Repeal of cross-ownership rules banning common ownership of a daily newspaper and a radio or TV station in a market in some cases is needed because the current regulatory system is “broken,” Tampa Tribune Publisher Denise Palmer told visiting FCC officials last month, a filing Friday by owner Media General said. Repealing the rules “will allow the marketplace to function in a manner that will supply better and more local news” and is “particularly justified” by growing competition from “unregulated media, and resulting decreases in newspaper circulation and television viewership,” it said. “Without reform, localism is jeopardized, not only in large markets like Tampa but in smaller and medium sized markets throughout the country.” Attendees at the meeting, held the day of a Media Bureau ownership workshop in Tampa, included Bureau Chief Bill Lake and Future of Media project head Steve Waldman.

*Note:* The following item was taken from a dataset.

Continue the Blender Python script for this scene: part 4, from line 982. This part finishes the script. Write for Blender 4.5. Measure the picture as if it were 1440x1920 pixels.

Companies large and small, public interest groups and trade associations offered a divided FCC very different takes on whether proposed net neutrality rules would stifle or spur competition, in replies in the net neutrality proceeding. The biggest change from the first comment round, in January, is that many filers focused on the Comcast decision and the complicated question of whether the FCC has authority to proceed with new net neutrality rules or first would have to change the way broadband is classified to gain clear authority.